> Required task:
In the listing below, locate the lines bearing the word "Blender". Copy every one of them.

[start]

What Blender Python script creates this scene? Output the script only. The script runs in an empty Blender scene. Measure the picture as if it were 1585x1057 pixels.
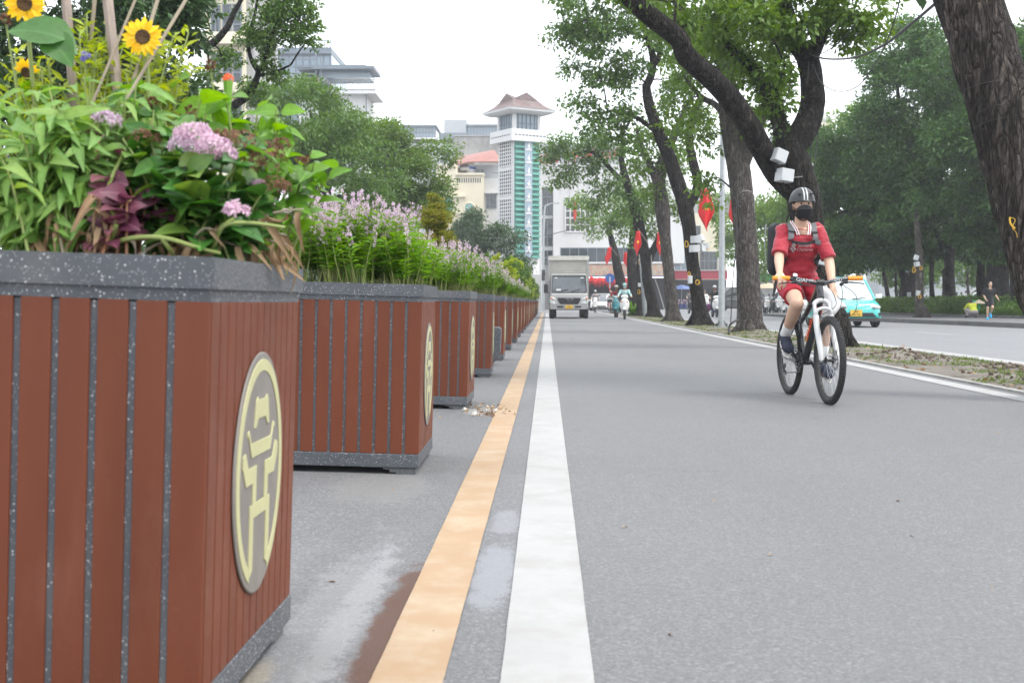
import bpy, bmesh, math, random
import numpy as np
from mathutils import Vector as V, Matrix as M, noise as mnoise
from mathutils.bvhtree import BVHTree
random.seed(7); RS = np.random.RandomState(11)
sc = bpy.context.scene
COL = sc.collection
R = math.radians
# ---------------- camera
CH = 0.8; F = 1900.0
cam = bpy.data.cameras.new('camera'); camo = bpy.data.objects.new('camera', cam); COL.objects.link(camo)
camo.location = (0, 0, CH); camo.rotation_euler = (R(90-1.855), 0, R(1.643))
cam.sensor_width = 36; cam.lens = F/1585*36; cam.clip_start = .05; cam.clip_end = 3000
cam.dof.use_dof = True; cam.dof.focus_distance = 8.5; cam.dof.aperture_fstop = 7.5
sc.camera = camo
RC = camo.rotation_euler.to_matrix()
def P(px, py, D):
    d = RC @ V(((px-792.5)/F, -(py-528.5)/F, -1)); d = d*(D/d.y)
    return V((d.x, d.y, CH+d.z))
def G(px, py, z=0.0):
    d = RC @ V(((px-792.5)/F, -(py-528.5)/F, -1)); d = d*((z-CH)/d.z)
    return V((d.x, d.y, z))
# ---------------- sky, sun, exposure
SUN_EL, SUN_AZ = 58, 115     # azimuth clockwise from +Y: sun on the right, a little behind the camera
w = bpy.data.worlds.new('World'); sc.world = w; w.use_nodes = True
nt = w.node_tree; bg = nt.nodes['Background']
sky = nt.nodes.new('ShaderNodeTexSky'); sky.sky_type = 'NISHITA'; sky.sun_disc = False
sky.sun_elevation = R(SUN_EL); sky.sun_rotation = R(SUN_AZ); sky.dust_density = 4
mx = nt.nodes.new('ShaderNodeMix'); mx.data_type = 'RGBA'; mx.inputs[0].default_value = .82
mx.inputs[7].default_value = (9.6, 10.0, 10.5, 1)      # the even white cloud layer
nt.links.new(sky.outputs[0], mx.inputs[6]); nt.links.new(mx.outputs[2], bg.inputs[0])
bg.inputs[1].default_value = .118
sl = bpy.data.lights.new('sun', 'SUN'); sl.energy = 1.4; sl.angle = R(18); sl.color = (1, .96, .9)
slo = bpy.data.objects.new('sun', sl); COL.objects.link(slo)
sd = V((math.sin(R(SUN_AZ))*math.cos(R(SUN_EL)), math.cos(R(SUN_AZ))*math.cos(R(SUN_EL)), math.sin(R(SUN_EL))))
slo.rotation_euler = sd.to_track_quat('Z', 'Y').to_euler()
sc.view_settings.view_transform = 'Standard'; sc.view_settings.look = 'None'
sc.view_settings.exposure = 1.14; sc.view_settings.gamma = 1
sc.render.engine = 'CYCLES'
cy = sc.cycles
cy.max_bounces = 6; cy.diffuse_bounces = 3; cy.glossy_bounces = 2; cy.transmission_bounces = 4; cy.transparent_max_bounces = 6
cy.volume_bounces = 0; cy.use_denoising = True; cy.use_adaptive_sampling = True; cy.adaptive_threshold = .02
cy.caustics_reflective = False; cy.caustics_refractive = False; cy.sample_clamp_indirect = 4

# ---------------- materials
MT = {}
def nmat(name):
    m = bpy.data.materials.new(name); m.use_nodes = True; MT[name] = m
    return m, m.node_tree, m.node_tree.nodes['Principled BSDF']
def N(t, kind, **kw):
    n = t.nodes.new(kind)
    for k, v in kw.items():
        if k.startswith('i_'): n.inputs[int(k[2:]) if k[2:].isdigit() else k[2:].replace('_', ' ')].default_value = v
        else: setattr(n, k, v)
    return n
def coords(t, scale=(1, 1, 1), rnd=True):
    tc = N(t, 'ShaderNodeTexCoord'); mp = N(t, 'ShaderNodeMapping'); mp.inputs['Scale'].default_value = scale
    t.links.new(tc.outputs['Object'], mp.inputs[0])
    if rnd:
        oi = N(t, 'ShaderNodeObjectInfo'); mm = N(t, 'ShaderNodeMath', operation='MULTIPLY', i_1=37.0)
        t.links.new(oi.outputs['Random'], mm.inputs[0]); t.links.new(mm.outputs[0], mp.inputs['Location'])
    return mp.outputs[0]
def noise(t, vec, scale, detail=4, rough=.6):
    n = N(t, 'ShaderNodeTexNoise'); n.inputs['Scale'].default_value = scale; n.inputs['Detail'].default_value = detail
    n.inputs['Roughness'].default_value = rough; t.links.new(vec, n.inputs['Vector']); return n.outputs[0]
def ramp(t, f, stops):
    r = N(t, 'ShaderNodeValToRGB'); e = r.color_ramp.elements
    while len(e) < len(stops): e.new(.5)
    for k, (p, c) in enumerate(stops):
        e[k].position = p; e[k].color = (c, c, c, 1) if isinstance(c, (int, float)) else (*c, 1)
    t.links.new(f, r.inputs[0]); return r.outputs[0]
def mixc(t, f, a, b):
    m = N(t, 'ShaderNodeMix', data_type='RGBA')
    for s, k in ((f, 0), (a, 6), (b, 7)):
        if isinstance(s, (int, float)): m.inputs[k].default_value = s
        elif isinstance(s, tuple): m.inputs[k].default_value = (*s, 1)
        else: t.links.new(s, m.inputs[k])
    return m.outputs[2]
def mth(t, op, a, b=0.0):
    m = N(t, 'ShaderNodeMath', operation=op)
    for s, k in ((a, 0), (b, 1)):
        if isinstance(s, (int, float)): m.inputs[k].default_value = s
        else: t.links.new(s, m.inputs[k])
    return m.outputs[0]
def bump(t, b, h, strength=.4, dist=.01):
    n = N(t, 'ShaderNodeBump'); n.inputs['Strength'].default_value = strength; n.inputs['Distance'].default_value = dist
    t.links.new(h, n.inputs['Height']); t.links.new(n.outputs[0], b.inputs['Normal'])
def pm(name, col, rough=.6, metal=0., var=.12, scale=6, bmp=0., bscale=60, dirt=None, coat=0., spec=.5, stretch=(1, 1, 1)):
    m, t, b = nmat(name)
    vec = coords(t, stretch)
    f = noise(t, vec, scale)
    c = ramp(t, f, [(.3, tuple(x*(1-var) for x in col)), (.7, tuple(min(1, x*(1+var)) for x in col))])
    if dirt:
        g = ramp(t, noise(t, vec, scale*.37, 6, .7), [(.48, 0.), (.7, dirt[3] if len(dirt) > 3 else .8)]); c = mixc(t, g, c, tuple(dirt[:3]))
    t.links.new(c, b.inputs['Base Color'])
    rr = ramp(t, noise(t, vec, scale*2.3), [(.3, max(0, rough-.07)), (.7, min(1, rough+.07))]); t.links.new(rr, b.inputs['Roughness'])
    b.inputs['Metallic'].default_value = metal; b.inputs['Specular IOR Level'].default_value = spec
    b.inputs['Coat Weight'].default_value = coat; b.inputs['Coat Roughness'].default_value = .05
    if bmp: bump(t, b, noise(t, vec, bscale, 5), bmp)
    return m
def leafmat(name, cols, rough=.45, trans=.35, spec=.4):
    """colour differs leaf by leaf (each island) and clump by clump"""
    m, t, b = nmat(name)
    ge = N(t, 'ShaderNodeNewGeometry')
    k = len(cols)
    c = ramp(t, ge.outputs['Random Per Island'], [(i/(k-1) if k > 1 else 0, cols[i]) for i in range(k)])
    f = noise(t, coords(t), .9, 3)
    c2 = mixc(t, ramp(t, f, [(.35, 0.), (.65, .55)]), c, cols[-1])
    c2 = mixc(t, ramp(t, noise(t, coords(t), 38, 4, .7), [(.42, 0.), (.7, .38)]), c2, tuple(x*.5 for x in cols[0]))
    t.links.new(c2, b.inputs['Base Color']); b.inputs['Roughness'].default_value = rough; b.inputs['Specular IOR Level'].default_value = spec
    tr = N(t, 'ShaderNodeBsdfTranslucent'); ms = N(t, 'ShaderNodeMixShader'); ms.inputs[0].default_value = trans
    hs = N(t, 'ShaderNodeHueSaturation', i_Hue=.485, i_Saturation=1.15, i_Value=1.7); t.links.new(c2, hs.inputs['Color'])
    t.links.new(hs.outputs[0], tr.inputs[0])
    at_ = N(t, 'ShaderNodeAttribute', attribute_name='rib'); c3 = mixc(t, ramp(t, at_.outputs['Fac'], [(0, .5), (.09, 0.)]), c2, tuple(min(1, x*1.7+.03) for x in cols[-1])); t.links.new(c3, b.inputs['Base Color'])
    o = t.nodes['Material Output']
    t.links.new(b.outputs[0], ms.inputs[1]); t.links.new(tr.outputs[0], ms.inputs[2]); t.links.new(ms.outputs[0], o.inputs[0])
    return m

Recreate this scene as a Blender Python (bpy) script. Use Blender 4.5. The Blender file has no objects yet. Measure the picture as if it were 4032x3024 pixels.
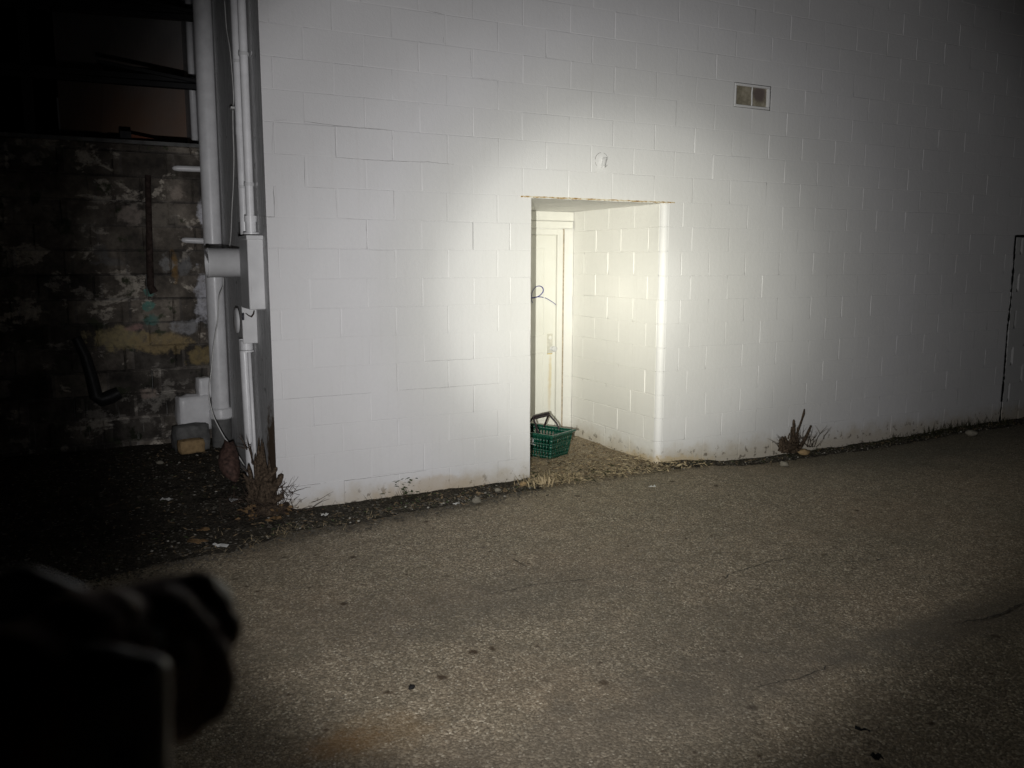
import bpy, bmesh, math, random
from mathutils import Vector, Matrix, noise
rng = random.Random(7)
scene = bpy.context.scene
COL = scene.collection
R = math.radians

# ------------------------------------------------------------------ camera geometry
F = 3326.0
CAM = Vector((-2.236, -5.753, 1.750))
YAW, PITCH, ROLL = R(27.274), R(8.309), R(0.124)
fwd = Vector((math.sin(YAW)*math.cos(PITCH), math.cos(YAW)*math.cos(PITCH), -math.sin(PITCH)))
r0 = Vector((math.cos(YAW), -math.sin(YAW), 0))
u0 = r0.cross(fwd)
rt = (math.cos(ROLL)*r0 + math.sin(ROLL)*u0).normalized()
up = (-math.sin(ROLL)*r0 + math.cos(ROLL)*u0).normalized()

def ray(x, y): return fwd + rt*((x-2016)/F) + up*((1512-y)/F)
def pY(x, y, Y): d = ray(x, y); return CAM + d*((Y-CAM.y)/d.y)
def pX(x, y, X): d = ray(x, y); return CAM + d*((X-CAM.x)/d.x)
def pZ(x, y, Z): d = ray(x, y); return CAM + d*((Z-CAM.z)/d.z)
def cam_pt(r, u, f): return CAM + rt*r + up*u + fwd*f
def cam_dir(r, u, f): return (rt*r + up*u + fwd*f).normalized()

# ------------------------------------------------------------------ object helpers
def link(o, parent=None):
    COL.objects.link(o)
    if parent is not None:
        o.parent = parent
        o.matrix_parent_inverse = parent.matrix_world.inverted() if False else Matrix.Translation(-Vector(parent.location))
    return o
def thing(name, label, cat, loc=(0, 0, 0), group=None):
    o = bpy.data.objects.new(name, None); o.location = loc; o.empty_display_size = .1
    COL.objects.link(o); o['label'] = label; o['category'] = cat
    if group: o['group'] = group
    return o
def tag(o, label=None, cat=None, group=None, kind=None):
    if label: o['label'] = label
    if cat: o['category'] = cat
    if group: o['group'] = group
    if kind: o['kind'] = kind
    return o

class MB:
    def __init__(s): s.v = []; s.f = []
    def quad(s, a, b, c, d):
        n = len(s.v); s.v += [Vector(a), Vector(b), Vector(c), Vector(d)]; s.f.append((n, n+1, n+2, n+3)); return s
    def box(s, lo, hi, rot=None, org=None):
        x0, y0, z0 = lo; x1, y1, z1 = hi
        p = [Vector(q) for q in ((x0,y0,z0),(x1,y0,z0),(x1,y1,z0),(x0,y1,z0),(x0,y0,z1),(x1,y0,z1),(x1,y1,z1),(x0,y1,z1))]
        if rot is not None: p = [rot @ q for q in p]
        if org is not None: p = [q + Vector(org) for q in p]
        n = len(s.v); s.v += p
        s.f += [tuple(n+i for i in q) for q in ((0,3,2,1),(4,5,6,7),(0,1,5,4),(1,2,6,5),(2,3,7,6),(3,0,4,7))]
        return s
    def tube(s, pts, rad, seg=12, caps=True, flat=1.0):
        pts = [Vector(p) for p in pts]; m = len(pts)
        rr = [rad]*m if not isinstance(rad, (list, tuple)) else list(rad)
        n0 = len(s.v); ref = None
        for i, p in enumerate(pts):
            t = (pts[min(i+1, m-1)] - pts[max(i-1, 0)]).normalized()
            if ref is None:
                ref = t.orthogonal().normalized()
            ref = (ref - t*ref.dot(t)).normalized(); bi = t.cross(ref)
            for k in range(seg):
                a = 2*math.pi*k/seg
                s.v.append(p + (ref*math.cos(a) + bi*math.sin(a)*flat)*rr[i])
        for i in range(m-1):
            for k in range(seg):
                a = n0+i*seg+k; b = n0+i*seg+(k+1) % seg
                s.f.append((a, b, b+seg, a+seg))
        if caps:
            s.f.append(tuple(n0+k for k in range(seg))[::-1]); s.f.append(tuple(n0+(m-1)*seg+k for k in range(seg)))
        return s
    def lathe(s, org, axis, prof, seg=24):      # prof: list of (distance along axis, radius)
        axis = Vector(axis).normalized(); org = Vector(org)
        return s.tube_rings([org + axis*h for h, r in prof], axis, [r for h, r in prof], seg)
    def tube_rings(s, pts, axis, rr, seg):
        ref = axis.orthogonal().normalized(); bi = axis.cross(ref); n0 = len(s.v); m = len(pts)
        for p, r in zip(pts, rr):
            for k in range(seg):
                a = 2*math.pi*k/seg; s.v.append(p + (ref*math.cos(a)+bi*math.sin(a))*max(r, 1e-5))
        for i in range(m-1):
            for k in range(seg):
                a = n0+i*seg+k; b = n0+i*seg+(k+1) % seg
                s.f.append((a, b, b+seg, a+seg))
        return s
    def blob(s, c, r, seed=0, amp=.25, sub=2, flat=(1, 1, 1), freq=1.5):
        bm = bmesh.new(); bmesh.ops.create_icosphere(bm, subdivisions=sub, radius=1)
        off = Vector((seed*7.3, seed*3.1, seed*5.7)); n = len(s.v)
        for v in bm.verts:
            d = v.co.normalized(); k = 1 + amp*noise.noise(d*freq+off)*1.6
            s.v.append(Vector(c) + Vector((d.x*flat[0], d.y*flat[1], d.z*flat[2]))*r*k)
        bm.verts.index_update()
        for f in bm.faces: s.f.append(tuple(n+v.index for v in f.verts))
        bm.free(); return s
    def build(s, name, mat, parent=None, smooth=False, angle=None):
        me = bpy.data.meshes.new(name); me.from_pydata([tuple(v) for v in s.v], [], s.f); me.validate()
        bm = bmesh.new(); bm.from_mesh(me); bmesh.ops.recalc_face_normals(bm, faces=bm.faces) if smooth != 'raw' else None
        bm.to_mesh(me); bm.free()
        if smooth:
            for p in me.polygons: p.use_smooth = True
            if angle: me.set_sharp_from_angle(angle=R(angle))
        me.materials.append(mat)
        o = bpy.data.objects.new(name, me); return link(o, parent)

def bevel(o, w, seg=2):
    m = o.modifiers.new('edge', 'BEVEL'); m.width = w; m.segments = seg; m.limit_method = 'ANGLE'; m.angle_limit = R(40)
    for p in o.data.polygons: p.use_smooth = True
    o.data.set_sharp_from_angle(angle=R(50))
    return o

# ------------------------------------------------------------------ material helpers
class NT:
    def __init__(s, name, rough=.6, spec=.3):
        m = bpy.data.materials.new(name); m.use_nodes = True; s.m = m; s.n = m.node_tree.nodes; s.l = m.node_tree.links
        s.b = s.n['Principled BSDF']; s.b.inputs['Roughness'].default_value = rough; s.b.inputs['Specular IOR Level'].default_value = spec
        s.pos = s.new('ShaderNodeNewGeometry').outputs['Position']
    def new(s, t, **k):
        n = s.n.new(t)
        for a, b in k.items(): setattr(n, a, b)
        return n
    def put(s, sock, v):
        if hasattr(v, 'is_output') or isinstance(v, bpy.types.NodeSocket): s.l.new(v, sock)
        elif isinstance(v, (tuple, list)) and len(v) == 3 and sock.type == 'RGBA': sock.default_value = (*v, 1)
        else: sock.default_value = v
    def math(s, op, a, b=0., c=None, clamp=False):
        n = s.new('ShaderNodeMath', operation=op, use_clamp=clamp); s.put(n.inputs[0], a); s.put(n.inputs[1], b)
        if c is not None: s.put(n.inputs[2], c)
        return n.outputs[0]
    def map(s, sc=(1, 1, 1), loc=(0, 0, 0), vec=None):
        n = s.new('ShaderNodeMapping'); s.put(n.inputs['Vector'], vec or s.pos)
        n.inputs['Scale'].default_value = sc; n.inputs['Location'].default_value = loc; return n.outputs[0]
    def noise(s, scale, detail=4, rough=.55, vec=None, dist=0.):
        n = s.new('ShaderNodeTexNoise'); s.put(n.inputs['Vector'], vec or s.pos)
        n.inputs['Scale'].default_value = scale; n.inputs['Detail'].default_value = detail
        n.inputs['Roughness'].default_value = rough; n.inputs['Distortion'].default_value = dist
        return n.outputs['Fac']
    def voro(s, scale, out='Color', feature='F1', vec=None, rand=1.):
        n = s.new('ShaderNodeTexVoronoi', feature=feature); s.put(n.inputs['Vector'], vec or s.pos)
        n.inputs['Scale'].default_value = scale; n.inputs['Randomness'].default_value = rand
        return n.outputs[out]
    def ramp(s, fac, stops, interp='LINEAR'):
        n = s.new('ShaderNodeValToRGB'); s.put(n.inputs[0], fac); cr = n.color_ramp; cr.interpolation = interp
        while len(cr.elements) < len(stops): cr.elements.new(.5)
        for e, (p, c) in zip(cr.elements, stops):
            e.position = p; e.color = (*c, 1) if isinstance(c, tuple) else (c, c, c, 1)
        return n.outputs[0]
    def step(s, v, a, b):          # smooth 0..1 from a to b
        n = s.new('ShaderNodeMapRange', interpolation_type='SMOOTHSTEP'); s.put(n.inputs[0], v)
        n.inputs[1].default_value = a; n.inputs[2].default_value = b; return n.outputs[0]
    def mix(s, fac, a, b, mode='MIX'):
        n = s.new('ShaderNodeMix', data_type='RGBA', blend_type=mode); s.put(n.inputs[0], fac); s.put(n.inputs[6], a); s.put(n.inputs[7], b)
        return n.outputs[2]
    def xyz(s):
        n = s.new('ShaderNodeSeparateXYZ'); s.put(n.inputs[0], s.pos); return n.outputs
    def spot(s, c, r, wob=.5, fs=9., soft=.25):    # irregular stain around a place on the surface
        d = s.new('ShaderNodeVectorMath', operation='DISTANCE'); s.put(d.inputs[0], s.pos); d.inputs[1].default_value = c
        q = s.math('ADD', s.math('DIVIDE', d.outputs['Value'], r), s.math('MULTIPLY', s.math('SUBTRACT', s.noise(fs, 5, .6), .5), wob*2.5))
        return s.step(q, 1+soft, 1-soft)
    def ellip(s, c, sc, wob=.5, fs=9., soft=.25):
        v = s.map(sc, tuple(-a*b for a, b in zip(c, sc))); d = s.new('ShaderNodeVectorMath', operation='LENGTH'); s.put(d.inputs[0], v)
        q = s.math('ADD', d.outputs['Value'], s.math('MULTIPLY', s.math('SUBTRACT', s.noise(fs, 5, .6), .5), wob*2.5))
        return s.step(q, 1+soft, 1-soft)
    def color(s, c): s.put(s.b.inputs['Base Color'], c); return s
    def rough(s, c): s.put(s.b.inputs['Roughness'], c); return s
    def bump(s, h, strength=.3, dist=.01):
        n = s.new('ShaderNodeBump'); s.put(n.inputs['Height'], h); n.inputs['Strength'].default_value = strength
        n.inputs['Distance'].default_value = dist; s.l.new(n.outputs[0], s.b.inputs['Normal']); return s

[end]

> Task answer:
What Blender Python script creates this scene? Output the script only. The script runs in an empty Blender scene. Measure the picture as if it were 1585x1057 pixels.
Recreate this scene as a Blender Python (bpy) script. Use Blender 4.5. The Blender file has no objects yet. Measure the picture as if it were 4032x3024 pixels.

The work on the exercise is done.